New Year customs enrich Vietnamese culture

Visiting pagodas at the beginning of Lunar New Year has become an age-old tradition of Vietnamese people.     

While streets in Hanoi are less crowded on the first day of New Year, a stream of people goes on a pilgrimage at Tay Ho, Tran Quoc pagodas or Ngoc Son and Quan Thanh temples.          

Among the religious destinations, Tay Ho pagoda attracts the largest number of visitors from both in and outside Hanoi with several thousand each day during Tet holidays.          

Fruit and offering shops in the entrance leading to the pagoda are overcrowded with visitors on the occasion.    

The first half of the first lunar month is the best time for a pilgrimage. Joining the flow of devotees in spring’s wonderful atmosphere you may feel the harmony of the sky and the earth.

Giving money on the occasion of New Year, with desires that better things will happen in future, has become an indispensable custom of the Vietnamese during the Lunar New Year (Tet) festival.    

During the New Year festival, the elderly normally congratulate kids on becoming a year older by presenting them with very nice and small red paper envelopes which symbolise luck and good fortune.    

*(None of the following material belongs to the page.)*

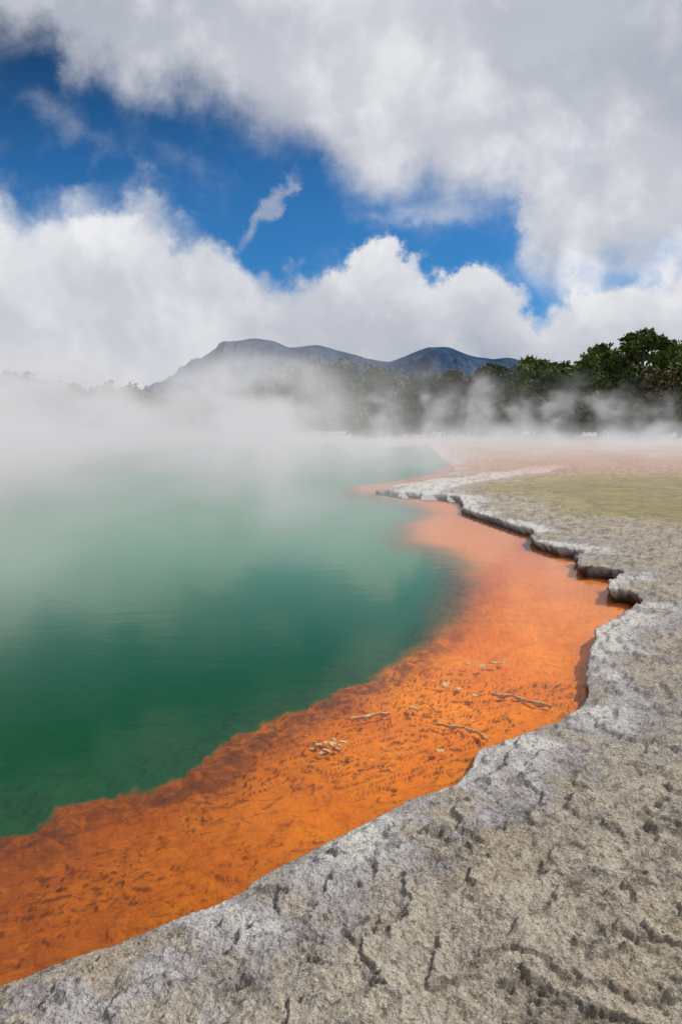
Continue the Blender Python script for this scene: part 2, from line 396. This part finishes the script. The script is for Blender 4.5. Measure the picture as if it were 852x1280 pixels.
def wood(name,label,g,n,leaf,seed,dist,size):
    rs=np.random.RandomState(seed); x,v,zz=g; lob=[]
    while len(lob)<n:
        i=rs.randint(len(x)); j=rs.randint(len(v)//8,len(v)*5//8)
        r=rs.uniform(1.5,4.2)
        lob.append(((x[i]+rs.uniform(-2,2),dist[0]+v[j]*dist[1],zz[j,i]+r*.15),(r,r,r*rs.uniform(.7,1.2))))
    V,Fq=leaves(lob,12,size,rs)
    tag(mesh_np(name,V,Fq,leaf,smooth=False),label,'woodland',None,'stuff')
wood('woodland','misty dark wood covering the hill at the left behind the steam',g1,420,ML[0],3,(260,90),.9)
wood('woodland','green wood covering the low rise in front of the mountain',g2,440,ML[0],4,(210,70),.8)

# ------------------------------------------------------------------ stones and crust ridges on the orange shelf
m_st,nt=mat('pale_crust'); b=NB(nt); p=b.pos()
n=b.noise(p,40,5,.7); c=b.mix(b.mr(n,.4,.65),(.60,.46,.26),(.36,.20,.06)); b.principled(c,.85,b.bump(n,.6,.01))
def stone(px,py,r,label,group,seed,flat=.24,name='stone'):
    import bmesh
    r*=.92
    rs=random.Random(seed); bm=bmesh.new(); bmesh.ops.create_icosphere(bm,subdivisions=3,radius=1)
    a,c_,d_=rs.uniform(.8,1.9),rs.uniform(.5,1.1),flat
    ph=[rs.uniform(0,6) for _ in range(6)]
    for v in bm.verts:
        q=v.co; k=1+.34*math.sin(3*q.x+ph[0])*math.sin(3*q.y+ph[1])+.20*math.sin(6*q.y+ph[2]+2*q.z)+.12*math.sin(11*q.x+ph[3])*math.sin(9*q.z+ph[4])
        v.co=Vector((q.x*k*a*r,q.y*k*c_*r,max(-1,min(.6,q.z))*k*d_*r*1.3))
    me=bpy.data.meshes.new(name); bm.to_mesh(me); bm.free(); me.materials.append(m_st)
    for f in me.polygons: f.use_smooth=False
    o=bpy.data.objects.new(name,me); COL.objects.link(o); x,y=G(px,py); o.location=(x,y,-.004); o.rotation_euler=(rs.uniform(-.15,.15),rs.uniform(-.15,.15),rs.uniform(-.8,.8))
    return tag(o,label,'stone',group)
for i,(px,py,r) in enumerate([(389,935,.017),(398,930,.021),(408,937,.017),(415,929,.022),(422,935,.016),(429,926,.017),(436,930,.012),(401,940,.012),(417,923,.013),(392,926,.011),(407,927,.014),(426,931,.012)]):
    stone(px,py,r,'small pale stone in the loose cluster on the near orange shelf','pale stones clustered on the near orange shelf',200+i)
for i,(px,py,r,lb) in enumerate([(517,884,.024,'single pale stone between the short and the curved crust ridge'),(549,937,.018,'dark lone pebble on the shelf in front of the curved crust ridge'),
    (556,855,.023,'pale stone on the orange shelf, left of a pair of stones'),(573,860,.022,'smaller stone right beside the pale stone on the orange shelf'),
    (593,868,.025,'pale stone at the left tip of the long crust ridge'),(586,829,.020,'leftmost stone of the farthest row on the shelf'),(602,832,.023,'middle stone of the farthest row on the shelf'),
    (617,828,.026,'large stone of the farthest row on the shelf'),(630,826,.020,'rightmost stone of the farthest row on the shelf'),(541,850,.017,'tiny stone furthest left of the mid shelf stones')]):
    stone(px,py,r,lb,'scattered stones on the orange shelf',300+i)
def crust(pxs,r,label,seed):
    rs=random.Random(seed); V=[];Fc=[]
    c0=Vector((*G(*pxs[len(pxs)//2]),0)); pts=[]; rad=[]
    for i in range(len(pxs)-1):
        for k in range(10):
            t=k/10; q=G(pxs[i][0]*(1-t)+pxs[i+1][0]*t,pxs[i][1]*(1-t)+pxs[i+1][1]*t)
            pts.append((q[0]-c0.x,q[1]-c0.y+.008*math.sin(i*5+k*.5+seed)+rs.uniform(-.003,.003),0)); rad.append(r*(.75+.3*math.sin(k*.9+i+seed))*rs.uniform(.8,1.1))
    rad[0]=rad[-1]=.003
    tube(V,Fc,pts,rad,9)
    V=[(a,c_,z*(.6 if z>0 else 4.)) for a,c_,z in V]
    o=mesh_np('crust_ridge',V,Fc,m_st); o.location=(c0.x,c0.y,.0); tag(o,label,'crust ridge','crust ridges on the orange shelf')
crust([(438,898),(462,893),(490,890)],.0075,'short pale crust ridge left of the curved one on the orange shelf',1)
crust([(545,904),(575,908),(596,914),(610,925)],.006,'curved brown crust ridge running into the near rock bank',2)
crust([(613,866),(640,869),(662,876),(692,882)],.0085,'long pale crust ridge nearest the right rock ledge',3)

# ------------------------------------------------------------------ steam: a density grid over the pool
m,nt=mat('steam_vapour'); b=NB(nt)
den=b.attr('density')
pv=b.n('ShaderNodeVolumePrincipled'); b.l(den,pv.inputs['Density']); pv.inputs['Density Attribute'].default_value=''
pv.inputs['Color'].default_value=(.98,.975,.985,1); pv.inputs['Anisotropy'].default_value=.1
pv.inputs['Emission Color'].default_value=(.84,.84,.86,1); b.l(b.math('MULTIPLY',den,.18),pv.inputs['Emission Strength'])  # added emission stands in for light scattered repeatedly inside the steam
o=b.n('ShaderNodeOutputMaterial'); b.l(pv.outputs[0],o.inputs['Volume'])
m.cycles.volume_step_rate=7.
gt=bpy.data.node_groups.new('steam_grid','GeometryNodeTree')
gt.interface.new_socket('Geometry',in_out='INPUT',socket_type='NodeSocketGeometry'); gt.interface.new_socket('Geometry',in_out='OUTPUT',socket_type='NodeSocketGeometry')
b=NB(gt); p=b.n('GeometryNodeInputPosition').outputs[0]
sx=b.n('ShaderNodeSeparateXYZ'); b.l(p,sx.inputs[0]); x_,y_,z_=sx.outputs
nA=b.noise(b.vm('MULTIPLY',p,(.13,.05,.20)),1.,5,.62,.8)
nBn=b.n('ShaderNodeTexNoise'); b.l(b.vm('MULTIPLY',p,(.40,.16,.42)),nBn.inputs['Vector']); nBn.inputs['Scale'].default_value=1.; nBn.inputs['Detail'].default_value=5; nBn.inputs['Roughness'].default_value=.64; nBn.inputs['Distortion'].default_value=.9
nB_=nBn.outputs[0]
xs=b.math('SUBTRACT',x_,b.math('MULTIPLY',y_,.05))
left=b.mr(xs,-10.,2.,1.,.11)
nr_=b.math('ADD',b.mr(y_,3.,7.5,0.,.75),b.mr(y_,8.,22.,0.,.25))
nr_=b.math('MULTIPLY',nr_,b.mr(b.math('SUBTRACT',y_,b.math('MULTIPLY',x_,1.2)),-1.,9.,.0,1.))
near_l=b.math('MULTIPLY',b.mr(y_,26.,14.),b.mr(xs,4.,-1.))          # the near water keeps its veil up to the shelf
left=b.math('MAXIMUM',left,b.math('MULTIPLY',near_l,.9))
top=b.math('ADD',b.math('MULTIPLY',nA,18.),b.math('MULTIPLY_ADD',b.mr(xs,-4.,4.,0.,1.),-2.,-7.4))
top=b.math('ADD',top,b.mr(xs,-26.,-14.,2.4,0.))
top=b.math('MULTIPLY',top,b.mr(y_,4.,24.,.8,1.))
hf=b.mr(b.math('SUBTRACT',top,z_),-1.8,2.2,0.,1.)
wn_=b.math('MULTIPLY_ADD',nB_,.6,b.math('MULTIPLY',nA,.4))
wisp=b.mr(wn_,.42,.60,.06,1.)
den=b.math('MULTIPLY',b.math('MULTIPLY',left,nr_),b.math('MULTIPLY',hf,wisp))
den=b.math('MULTIPLY',den,.25)
mist=b.math('MULTIPLY',b.math('MULTIPLY',b.mr(y_,14.,30.,0.,1.),b.mr(z_,.2,b.mr(nA,.38,.60,.9,2.4),1.,0.)),b.mr(wn_,.41,.60,.004,.10))
den=b.math('MAXIMUM',den,b.math('MULTIPLY',mist,b.mr(x_,-16.,-7.)))
# rising plumes (x, y, top height, radius, strength)
wp=b.vm('ADD',p,b.vm('SCALE',b.vm('SUBTRACT',nBn.outputs['Color'],(.5,.5,.5)),scale=7.5))
ws=b.n('ShaderNodeSeparateXYZ'); b.l(wp,ws.inputs[0])
PL=[]
for px,topy,y,r,s in [(-20,432,48,3.6,.34),(60,432,50,3.6,.36),(125,448,52,2.6,.30),(185,476,46,1.6,.20),(250,474,44,1.5,.20),(300,452,48,1.6,.30),(350,474,40,1.0,.20),(398,472,52,.9,.16),(490,492,54,1.0,.28),
                      (548,474,55,1.0,.34),(603,468,56,1.1,.36),(655,484,56,.9,.30),(700,474,54,1.0,.36),(760,488,57,1.2,.32),(822,496,56,1.2,.30),(560,566,24,1.3,.08),(250,600,15,1.2,.12),(120,640,11,1.0,.12),(400,600,16,1.2,.10)]:
    PL.append(((px-426)/F*y,y,H+(530-topy)/F*y,r,s))
pl=None
for (xc,yc,ht,r,s) in PL:
    cx=b.math('SUBTRACT',ws.outputs[0],b.math('MULTIPLY_ADD',ws.outputs[2],.25,xc-.25*ht*.6))
    rz=b.math('MULTIPLY_ADD',z_,.16,r*.75)
    q=b.math('DIVIDE',cx,rz); q=b.math('MULTIPLY',q,q)
    qy=b.math('MULTIPLY',b.math('SUBTRACT',ws.outputs[1],yc),1/(r*1.5)); q=b.math('ADD',q,b.math('MULTIPLY',qy,qy))
    v=b.math('MULTIPLY',b.mr(q,0.,2.2,s,0.),b.mr(ws.outputs[2],ht*.35,ht*1.12,1.,0.))
    pl=v if pl is None else b.math('MAXIMUM',pl,v)
den=b.math('ADD',den,b.math('MULTIPLY',pl,b.mr(nB_,.38,.60,.05,1.)))
vc=b.n('GeometryNodeVolumeCube'); b.l(den,vc.inputs['Density'])
vc.inputs['Min'].default_value=(-62,2.6,.012); vc.inputs['Max'].default_value=(40,63,9)
vc.inputs['Resolution X'].default_value=260; vc.inputs['Resolution Y'].default_value=90; vc.inputs['Resolution Z'].default_value=30
sm=b.n('GeometryNodeSetMaterial'); sm.inputs['Material'].default_value=m
b.l(vc.outputs[0],sm.inputs[0]); go=b.n('NodeGroupOutput'); b.l(sm.outputs[0],go.inputs[0])
me=bpy.data.meshes.new('steam'); me.materials.append(m); st=bpy.data.objects.new('steam',me); COL.objects.link(st)
md=st.modifiers.new('steam','NODES'); md.node_group=gt
tag(st,'white steam drifting low over the hot pool toward the far trees','steam',None,'stuff')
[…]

According to the custom, the money given on the advancement in age is brand new and of low face value, but bears wishes for growth and successful study.

The first visitor of the New Year is very important to Vietnamese because they he or she is believed to decide the luck of the host for the entire year. Traditionally, the visitor is a member of the family or a good friend.           

According to historian Le Van Lan, as the nation's economy depends so much on farming, the earth was very important. The Xong dat, (first visit to a land) custom has its roots in this belief.

It is thought that if the land is good, the house is built on it is good and the family who lives on it will have good luck. The custom is also an occasion for people "to show love to the Mother   Land," Lan said.          

The Xong dat custom originally aimed to show one's love for the earth. It is a sacred connection and can't be turned into a service, said historian Lan.
 
"Traditionally, the person who is the first visitor of the house must have a pure soul and be genuine. It should be someone from your family," he added.